REQUEST:
Exactly reproduce the lines that follow.

○ ○ ○ ○

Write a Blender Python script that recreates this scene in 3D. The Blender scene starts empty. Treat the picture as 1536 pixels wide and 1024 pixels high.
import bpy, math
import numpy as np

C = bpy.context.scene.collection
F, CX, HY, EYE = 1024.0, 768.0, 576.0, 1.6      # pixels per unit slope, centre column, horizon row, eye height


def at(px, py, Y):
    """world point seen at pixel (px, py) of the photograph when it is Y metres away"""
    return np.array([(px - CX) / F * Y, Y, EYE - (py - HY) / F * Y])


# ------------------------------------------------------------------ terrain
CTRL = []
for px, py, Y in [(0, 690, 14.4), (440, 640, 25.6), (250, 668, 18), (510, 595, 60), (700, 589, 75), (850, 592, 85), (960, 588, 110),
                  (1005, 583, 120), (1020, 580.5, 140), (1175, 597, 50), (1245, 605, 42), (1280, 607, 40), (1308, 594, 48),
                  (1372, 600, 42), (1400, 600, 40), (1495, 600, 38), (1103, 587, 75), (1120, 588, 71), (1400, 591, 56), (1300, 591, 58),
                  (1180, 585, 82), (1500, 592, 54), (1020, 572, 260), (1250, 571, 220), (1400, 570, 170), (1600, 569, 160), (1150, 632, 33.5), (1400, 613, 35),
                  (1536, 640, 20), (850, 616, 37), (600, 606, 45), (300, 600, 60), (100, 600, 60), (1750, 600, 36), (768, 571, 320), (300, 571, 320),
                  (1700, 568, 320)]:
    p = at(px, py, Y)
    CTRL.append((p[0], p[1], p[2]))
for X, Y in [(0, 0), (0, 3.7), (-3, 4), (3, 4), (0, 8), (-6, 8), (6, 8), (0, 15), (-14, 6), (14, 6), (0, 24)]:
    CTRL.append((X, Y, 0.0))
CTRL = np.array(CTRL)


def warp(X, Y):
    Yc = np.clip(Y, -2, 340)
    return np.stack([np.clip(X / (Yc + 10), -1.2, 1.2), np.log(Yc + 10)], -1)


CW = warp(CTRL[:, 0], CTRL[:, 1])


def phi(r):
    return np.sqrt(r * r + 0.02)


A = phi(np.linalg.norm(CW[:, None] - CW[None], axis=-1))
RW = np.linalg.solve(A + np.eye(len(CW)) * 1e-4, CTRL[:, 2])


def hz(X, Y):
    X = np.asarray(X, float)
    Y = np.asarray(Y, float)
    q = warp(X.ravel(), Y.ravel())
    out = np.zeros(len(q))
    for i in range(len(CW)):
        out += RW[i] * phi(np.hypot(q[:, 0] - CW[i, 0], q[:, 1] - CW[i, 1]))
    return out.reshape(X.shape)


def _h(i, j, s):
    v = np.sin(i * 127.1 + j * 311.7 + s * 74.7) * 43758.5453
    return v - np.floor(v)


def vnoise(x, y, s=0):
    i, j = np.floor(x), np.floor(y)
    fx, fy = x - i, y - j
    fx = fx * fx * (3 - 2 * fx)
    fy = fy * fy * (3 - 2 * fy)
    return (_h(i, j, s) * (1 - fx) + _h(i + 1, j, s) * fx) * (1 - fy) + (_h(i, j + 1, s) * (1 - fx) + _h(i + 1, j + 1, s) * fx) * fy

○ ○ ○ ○

EXPECTED ANSWER:
Write a Blender Python script that recreates this scene in 3D. The Blender scene starts empty. Treat the picture as 1536 pixels wide and 1024 pixels high.
import bpy, math
import numpy as np

C = bpy.context.scene.collection
F, CX, HY, EYE = 1024.0, 768.0, 576.0, 1.6      # pixels per unit slope, centre column, horizon row, eye height


def at(px, py, Y):
    """world point seen at pixel (px, py) of the photograph when it is Y metres away"""
    return np.array([(px - CX) / F * Y, Y, EYE - (py - HY) / F * Y])


# ------------------------------------------------------------------ terrain
CTRL = []
for px, py, Y in [(0, 690, 14.4), (440, 640, 25.6), (250, 668, 18), (510, 595, 60), (700, 589, 75), (850, 592, 85), (960, 588, 110),
                  (1005, 583, 120), (1020, 580.5, 140), (1175, 597, 50), (1245, 605, 42), (1280, 607, 40), (1308, 594, 48),
                  (1372, 600, 42), (1400, 600, 40), (1495, 600, 38), (1103, 587, 75), (1120, 588, 71), (1400, 591, 56), (1300, 591, 58),
                  (1180, 585, 82), (1500, 592, 54), (1020, 572, 260), (1250, 571, 220), (1400, 570, 170), (1600, 569, 160), (1150, 632, 33.5), (1400, 613, 35),
                  (1536, 640, 20), (850, 616, 37), (600, 606, 45), (300, 600, 60), (100, 600, 60), (1750, 600, 36), (768, 571, 320), (300, 571, 320),
                  (1700, 568, 320)]:
    p = at(px, py, Y)
    CTRL.append((p[0], p[1], p[2]))
for X, Y in [(0, 0), (0, 3.7), (-3, 4), (3, 4), (0, 8), (-6, 8), (6, 8), (0, 15), (-14, 6), (14, 6), (0, 24)]:
    CTRL.append((X, Y, 0.0))
CTRL = np.array(CTRL)


def warp(X, Y):
    Yc = np.clip(Y, -2, 340)
    return np.stack([np.clip(X / (Yc + 10), -1.2, 1.2), np.log(Yc + 10)], -1)


CW = warp(CTRL[:, 0], CTRL[:, 1])


def phi(r):
    return np.sqrt(r * r + 0.02)


A = phi(np.linalg.norm(CW[:, None] - CW[None], axis=-1))
RW = np.linalg.solve(A + np.eye(len(CW)) * 1e-4, CTRL[:, 2])


def hz(X, Y):
    X = np.asarray(X, float)
    Y = np.asarray(Y, float)
    q = warp(X.ravel(), Y.ravel())
    out = np.zeros(len(q))
    for i in range(len(CW)):
        out += RW[i] * phi(np.hypot(q[:, 0] - CW[i, 0], q[:, 1] - CW[i, 1]))
    return out.reshape(X.shape)


def _h(i, j, s):
    v = np.sin(i * 127.1 + j * 311.7 + s * 74.7) * 43758.5453
    return v - np.floor(v)


def vnoise(x, y, s=0):
    i, j = np.floor(x), np.floor(y)
    fx, fy = x - i, y - j
    fx = fx * fx * (3 - 2 * fx)
    fy = fy * fy * (3 - 2 * fy)
    return (_h(i, j, s) * (1 - fx) + _h(i + 1, j, s) * fx) * (1 - fy) + (_h(i, j + 1, s) * (1 - fx) + _h(i + 1, j + 1, s) * fx) * fy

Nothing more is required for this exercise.